WHAT YOU WILL DO>
Print exactly those lines that run from the beginning of the data to the line bearing "COL = scene.collection", inclusive.

·····

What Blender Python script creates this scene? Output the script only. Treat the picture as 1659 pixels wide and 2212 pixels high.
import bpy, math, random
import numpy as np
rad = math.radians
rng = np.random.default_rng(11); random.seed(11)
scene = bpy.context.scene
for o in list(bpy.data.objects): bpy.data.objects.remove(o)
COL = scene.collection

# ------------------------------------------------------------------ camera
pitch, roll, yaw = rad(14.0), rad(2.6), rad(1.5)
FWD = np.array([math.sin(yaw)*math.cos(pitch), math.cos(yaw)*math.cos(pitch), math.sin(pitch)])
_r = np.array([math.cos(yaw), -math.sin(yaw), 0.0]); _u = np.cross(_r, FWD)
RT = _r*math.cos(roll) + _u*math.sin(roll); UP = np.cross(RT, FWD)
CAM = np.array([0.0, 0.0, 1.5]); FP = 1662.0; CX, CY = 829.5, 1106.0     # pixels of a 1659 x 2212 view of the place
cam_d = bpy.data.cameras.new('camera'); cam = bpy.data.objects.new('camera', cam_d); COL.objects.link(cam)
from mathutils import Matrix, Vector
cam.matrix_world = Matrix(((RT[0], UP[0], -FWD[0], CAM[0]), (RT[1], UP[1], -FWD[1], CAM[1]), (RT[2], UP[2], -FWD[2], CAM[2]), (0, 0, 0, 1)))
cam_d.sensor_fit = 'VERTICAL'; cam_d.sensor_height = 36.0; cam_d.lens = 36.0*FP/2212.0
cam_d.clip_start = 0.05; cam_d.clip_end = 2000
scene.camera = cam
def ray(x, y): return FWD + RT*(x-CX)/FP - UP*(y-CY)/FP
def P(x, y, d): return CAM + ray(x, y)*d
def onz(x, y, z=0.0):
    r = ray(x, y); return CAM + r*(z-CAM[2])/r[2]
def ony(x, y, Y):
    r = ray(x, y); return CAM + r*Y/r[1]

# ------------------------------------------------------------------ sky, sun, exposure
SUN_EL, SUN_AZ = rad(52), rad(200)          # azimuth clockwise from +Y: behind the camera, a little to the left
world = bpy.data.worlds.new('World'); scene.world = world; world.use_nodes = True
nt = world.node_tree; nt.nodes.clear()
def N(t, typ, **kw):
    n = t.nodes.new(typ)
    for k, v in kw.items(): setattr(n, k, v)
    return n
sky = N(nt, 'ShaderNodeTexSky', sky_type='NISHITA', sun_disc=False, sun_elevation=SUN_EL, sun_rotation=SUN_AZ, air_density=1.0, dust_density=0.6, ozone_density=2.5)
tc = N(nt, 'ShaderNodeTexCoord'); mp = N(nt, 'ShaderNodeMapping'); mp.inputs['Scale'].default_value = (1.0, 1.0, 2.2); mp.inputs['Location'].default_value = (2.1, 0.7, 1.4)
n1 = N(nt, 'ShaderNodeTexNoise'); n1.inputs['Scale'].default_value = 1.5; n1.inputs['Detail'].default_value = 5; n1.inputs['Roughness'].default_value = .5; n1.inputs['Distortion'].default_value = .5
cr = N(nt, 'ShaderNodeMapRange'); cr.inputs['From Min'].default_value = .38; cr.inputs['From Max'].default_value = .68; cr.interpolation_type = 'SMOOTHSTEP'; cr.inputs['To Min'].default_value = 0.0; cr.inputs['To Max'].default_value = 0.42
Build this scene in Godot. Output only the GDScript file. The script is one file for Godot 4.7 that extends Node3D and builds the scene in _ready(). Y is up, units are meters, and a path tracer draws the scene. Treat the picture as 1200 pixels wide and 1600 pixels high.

·····

SOLUTION FOR THIS PROBLEM>
What Blender Python script creates this scene? Output the script only. Treat the picture as 1659 pixels wide and 2212 pixels high.
import bpy, math, random
import numpy as np
rad = math.radians
rng = np.random.default_rng(11); random.seed(11)
scene = bpy.context.scene
for o in list(bpy.data.objects): bpy.data.objects.remove(o)
COL = scene.collection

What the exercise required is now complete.